• WHAT YOU SHOULD DO: Each line of the material must be returned exactly.

• SUPPLIED INFORMATION:
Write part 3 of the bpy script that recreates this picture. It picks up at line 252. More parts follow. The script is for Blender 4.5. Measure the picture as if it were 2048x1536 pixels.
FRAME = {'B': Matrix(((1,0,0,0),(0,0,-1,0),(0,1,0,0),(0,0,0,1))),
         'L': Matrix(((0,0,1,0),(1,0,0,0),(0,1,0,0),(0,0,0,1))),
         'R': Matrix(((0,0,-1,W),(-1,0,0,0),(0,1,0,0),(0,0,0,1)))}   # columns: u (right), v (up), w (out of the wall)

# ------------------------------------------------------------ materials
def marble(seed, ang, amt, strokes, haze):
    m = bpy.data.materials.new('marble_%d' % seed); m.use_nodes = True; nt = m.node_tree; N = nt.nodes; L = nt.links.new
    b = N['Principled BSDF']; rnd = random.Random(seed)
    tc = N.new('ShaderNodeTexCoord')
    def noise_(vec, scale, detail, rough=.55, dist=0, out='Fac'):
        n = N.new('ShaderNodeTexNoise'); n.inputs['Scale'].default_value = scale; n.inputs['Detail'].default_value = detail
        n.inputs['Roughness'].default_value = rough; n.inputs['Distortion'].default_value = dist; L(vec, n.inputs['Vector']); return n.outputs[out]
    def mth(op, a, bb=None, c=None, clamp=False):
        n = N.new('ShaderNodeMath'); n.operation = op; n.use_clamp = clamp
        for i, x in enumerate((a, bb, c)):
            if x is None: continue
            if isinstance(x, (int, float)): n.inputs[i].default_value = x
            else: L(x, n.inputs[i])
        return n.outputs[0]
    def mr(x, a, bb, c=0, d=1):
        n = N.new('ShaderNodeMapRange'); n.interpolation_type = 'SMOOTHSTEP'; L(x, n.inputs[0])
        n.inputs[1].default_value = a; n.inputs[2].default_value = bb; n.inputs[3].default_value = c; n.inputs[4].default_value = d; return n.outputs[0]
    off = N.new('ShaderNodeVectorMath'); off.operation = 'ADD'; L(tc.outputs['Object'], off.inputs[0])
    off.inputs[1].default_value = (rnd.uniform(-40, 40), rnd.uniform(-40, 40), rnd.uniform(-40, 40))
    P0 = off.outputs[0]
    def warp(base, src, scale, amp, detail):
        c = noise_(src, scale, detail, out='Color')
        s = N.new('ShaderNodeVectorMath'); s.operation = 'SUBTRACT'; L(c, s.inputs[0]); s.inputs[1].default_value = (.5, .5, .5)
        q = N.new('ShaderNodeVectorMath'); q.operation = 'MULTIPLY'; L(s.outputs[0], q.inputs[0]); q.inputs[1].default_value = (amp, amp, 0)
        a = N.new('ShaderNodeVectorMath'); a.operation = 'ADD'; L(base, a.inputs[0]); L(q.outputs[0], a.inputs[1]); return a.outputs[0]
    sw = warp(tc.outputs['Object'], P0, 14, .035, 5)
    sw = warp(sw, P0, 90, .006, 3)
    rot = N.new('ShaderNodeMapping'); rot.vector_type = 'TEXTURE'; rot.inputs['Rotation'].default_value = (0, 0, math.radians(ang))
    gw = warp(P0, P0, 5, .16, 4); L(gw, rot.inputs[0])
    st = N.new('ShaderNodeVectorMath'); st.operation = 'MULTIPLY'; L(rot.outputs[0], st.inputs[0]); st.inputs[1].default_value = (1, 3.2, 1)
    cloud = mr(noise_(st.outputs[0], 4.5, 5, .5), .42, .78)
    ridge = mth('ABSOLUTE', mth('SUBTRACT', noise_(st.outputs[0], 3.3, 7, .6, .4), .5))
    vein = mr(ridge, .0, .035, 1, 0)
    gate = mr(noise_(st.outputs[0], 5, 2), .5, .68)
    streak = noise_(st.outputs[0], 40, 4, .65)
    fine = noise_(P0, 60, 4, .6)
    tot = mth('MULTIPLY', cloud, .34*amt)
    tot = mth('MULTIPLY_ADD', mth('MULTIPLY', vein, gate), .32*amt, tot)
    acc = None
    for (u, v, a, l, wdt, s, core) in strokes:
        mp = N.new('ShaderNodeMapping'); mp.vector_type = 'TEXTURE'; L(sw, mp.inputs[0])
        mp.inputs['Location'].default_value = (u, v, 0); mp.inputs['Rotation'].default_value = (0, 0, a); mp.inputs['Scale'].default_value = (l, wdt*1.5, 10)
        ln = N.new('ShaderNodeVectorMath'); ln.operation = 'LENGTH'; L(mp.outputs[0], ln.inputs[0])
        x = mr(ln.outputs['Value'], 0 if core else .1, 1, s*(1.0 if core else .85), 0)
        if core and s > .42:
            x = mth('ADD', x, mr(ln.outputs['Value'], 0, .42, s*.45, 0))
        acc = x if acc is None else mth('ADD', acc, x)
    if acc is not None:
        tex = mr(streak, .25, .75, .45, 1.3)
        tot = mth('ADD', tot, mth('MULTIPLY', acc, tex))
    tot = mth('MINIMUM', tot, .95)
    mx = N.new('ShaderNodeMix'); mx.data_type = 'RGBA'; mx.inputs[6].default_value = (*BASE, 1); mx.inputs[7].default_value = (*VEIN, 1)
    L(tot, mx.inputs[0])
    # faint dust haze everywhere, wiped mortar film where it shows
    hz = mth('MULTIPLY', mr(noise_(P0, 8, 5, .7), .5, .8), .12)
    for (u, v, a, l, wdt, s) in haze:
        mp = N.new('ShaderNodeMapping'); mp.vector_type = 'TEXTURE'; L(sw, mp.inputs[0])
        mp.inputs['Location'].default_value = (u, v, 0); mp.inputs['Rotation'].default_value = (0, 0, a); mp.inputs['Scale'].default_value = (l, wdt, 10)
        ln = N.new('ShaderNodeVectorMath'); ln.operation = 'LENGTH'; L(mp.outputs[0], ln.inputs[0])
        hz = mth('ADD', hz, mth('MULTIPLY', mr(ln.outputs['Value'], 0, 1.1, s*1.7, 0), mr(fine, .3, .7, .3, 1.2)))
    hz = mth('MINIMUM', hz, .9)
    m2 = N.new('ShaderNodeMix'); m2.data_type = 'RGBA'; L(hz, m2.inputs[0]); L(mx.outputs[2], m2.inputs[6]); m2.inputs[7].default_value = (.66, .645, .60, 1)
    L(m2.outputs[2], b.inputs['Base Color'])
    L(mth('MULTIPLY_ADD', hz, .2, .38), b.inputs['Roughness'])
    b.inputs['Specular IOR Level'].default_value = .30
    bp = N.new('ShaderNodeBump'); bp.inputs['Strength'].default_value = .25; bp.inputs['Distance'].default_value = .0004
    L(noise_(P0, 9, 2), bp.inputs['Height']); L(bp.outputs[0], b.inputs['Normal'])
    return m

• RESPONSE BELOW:
Write part 3 of the bpy script that recreates this picture. It picks up at line 252. More parts follow. The script is for Blender 4.5. Measure the picture as if it were 2048x1536 pixels.
FRAME = {'B': Matrix(((1,0,0,0),(0,0,-1,0),(0,1,0,0),(0,0,0,1))),
         'L': Matrix(((0,0,1,0),(1,0,0,0),(0,1,0,0),(0,0,0,1))),
         'R': Matrix(((0,0,-1,W),(-1,0,0,0),(0,1,0,0),(0,0,0,1)))}   # columns: u (right), v (up), w (out of the wall)

# ------------------------------------------------------------ materials
def marble(seed, ang, amt, strokes, haze):
    m = bpy.data.materials.new('marble_%d' % seed); m.use_nodes = True; nt = m.node_tree; N = nt.nodes; L = nt.links.new
    b = N['Principled BSDF']; rnd = random.Random(seed)
    tc = N.new('ShaderNodeTexCoord')
    def noise_(vec, scale, detail, rough=.55, dist=0, out='Fac'):
        n = N.new('ShaderNodeTexNoise'); n.inputs['Scale'].default_value = scale; n.inputs['Detail'].default_value = detail
        n.inputs['Roughness'].default_value = rough; n.inputs['Distortion'].default_value = dist; L(vec, n.inputs['Vector']); return n.outputs[out]
    def mth(op, a, bb=None, c=None, clamp=False):
        n = N.new('ShaderNodeMath'); n.operation = op; n.use_clamp = clamp
        for i, x in enumerate((a, bb, c)):
            if x is None: continue
            if isinstance(x, (int, float)): n.inputs[i].default_value = x
            else: L(x, n.inputs[i])
        return n.outputs[0]
    def mr(x, a, bb, c=0, d=1):
        n = N.new('ShaderNodeMapRange'); n.interpolation_type = 'SMOOTHSTEP'; L(x, n.inputs[0])
        n.inputs[1].default_value = a; n.inputs[2].default_value = bb; n.inputs[3].default_value = c; n.inputs[4].default_value = d; return n.outputs[0]
    off = N.new('ShaderNodeVectorMath'); off.operation = 'ADD'; L(tc.outputs['Object'], off.inputs[0])
    off.inputs[1].default_value = (rnd.uniform(-40, 40), rnd.uniform(-40, 40), rnd.uniform(-40, 40))
    P0 = off.outputs[0]
    def warp(base, src, scale, amp, detail):
        c = noise_(src, scale, detail, out='Color')
        s = N.new('ShaderNodeVectorMath'); s.operation = 'SUBTRACT'; L(c, s.inputs[0]); s.inputs[1].default_value = (.5, .5, .5)
        q = N.new('ShaderNodeVectorMath'); q.operation = 'MULTIPLY'; L(s.outputs[0], q.inputs[0]); q.inputs[1].default_value = (amp, amp, 0)
        a = N.new('ShaderNodeVectorMath'); a.operation = 'ADD'; L(base, a.inputs[0]); L(q.outputs[0], a.inputs[1]); return a.outputs[0]
    sw = warp(tc.outputs['Object'], P0, 14, .035, 5)
    sw = warp(sw, P0, 90, .006, 3)
    rot = N.new('ShaderNodeMapping'); rot.vector_type = 'TEXTURE'; rot.inputs['Rotation'].default_value = (0, 0, math.radians(ang))
    gw = warp(P0, P0, 5, .16, 4); L(gw, rot.inputs[0])
    st = N.new('ShaderNodeVectorMath'); st.operation = 'MULTIPLY'; L(rot.outputs[0], st.inputs[0]); st.inputs[1].default_value = (1, 3.2, 1)
    cloud = mr(noise_(st.outputs[0], 4.5, 5, .5), .42, .78)
    ridge = mth('ABSOLUTE', mth('SUBTRACT', noise_(st.outputs[0], 3.3, 7, .6, .4), .5))
    vein = mr(ridge, .0, .035, 1, 0)
    gate = mr(noise_(st.outputs[0], 5, 2), .5, .68)
    streak = noise_(st.outputs[0], 40, 4, .65)
    fine = noise_(P0, 60, 4, .6)
    tot = mth('MULTIPLY', cloud, .34*amt)
    tot = mth('MULTIPLY_ADD', mth('MULTIPLY', vein, gate), .32*amt, tot)
    acc = None
    for (u, v, a, l, wdt, s, core) in strokes:
        mp = N.new('ShaderNodeMapping'); mp.vector_type = 'TEXTURE'; L(sw, mp.inputs[0])
        mp.inputs['Location'].default_value = (u, v, 0); mp.inputs['Rotation'].default_value = (0, 0, a); mp.inputs['Scale'].default_value = (l, wdt*1.5, 10)
        ln = N.new('ShaderNodeVectorMath'); ln.operation = 'LENGTH'; L(mp.outputs[0], ln.inputs[0])
        x = mr(ln.outputs['Value'], 0 if core else .1, 1, s*(1.0 if core else .85), 0)
        if core and s > .42:
            x = mth('ADD', x, mr(ln.outputs['Value'], 0, .42, s*.45, 0))
        acc = x if acc is None else mth('ADD', acc, x)
    if acc is not None:
        tex = mr(streak, .25, .75, .45, 1.3)
        tot = mth('ADD', tot, mth('MULTIPLY', acc, tex))
    tot = mth('MINIMUM', tot, .95)
    mx = N.new('ShaderNodeMix'); mx.data_type = 'RGBA'; mx.inputs[6].default_value = (*BASE, 1); mx.inputs[7].default_value = (*VEIN, 1)
    L(tot, mx.inputs[0])
    # faint dust haze everywhere, wiped mortar film where it shows
    hz = mth('MULTIPLY', mr(noise_(P0, 8, 5, .7), .5, .8), .12)
    for (u, v, a, l, wdt, s) in haze:
        mp = N.new('ShaderNodeMapping'); mp.vector_type = 'TEXTURE'; L(sw, mp.inputs[0])
        mp.inputs['Location'].default_value = (u, v, 0); mp.inputs['Rotation'].default_value = (0, 0, a); mp.inputs['Scale'].default_value = (l, wdt, 10)
        ln = N.new('ShaderNodeVectorMath'); ln.operation = 'LENGTH'; L(mp.outputs[0], ln.inputs[0])
        hz = mth('ADD', hz, mth('MULTIPLY', mr(ln.outputs['Value'], 0, 1.1, s*1.7, 0), mr(fine, .3, .7, .3, 1.2)))
    hz = mth('MINIMUM', hz, .9)
    m2 = N.new('ShaderNodeMix'); m2.data_type = 'RGBA'; L(hz, m2.inputs[0]); L(mx.outputs[2], m2.inputs[6]); m2.inputs[7].default_value = (.66, .645, .60, 1)
    L(m2.outputs[2], b.inputs['Base Color'])
    L(mth('MULTIPLY_ADD', hz, .2, .38), b.inputs['Roughness'])
    b.inputs['Specular IOR Level'].default_value = .30
    bp = N.new('ShaderNodeBump'); bp.inputs['Strength'].default_value = .25; bp.inputs['Distance'].default_value = .0004
    L(noise_(P0, 9, 2), bp.inputs['Height']); L(bp.outputs[0], b.inputs['Normal'])
    return m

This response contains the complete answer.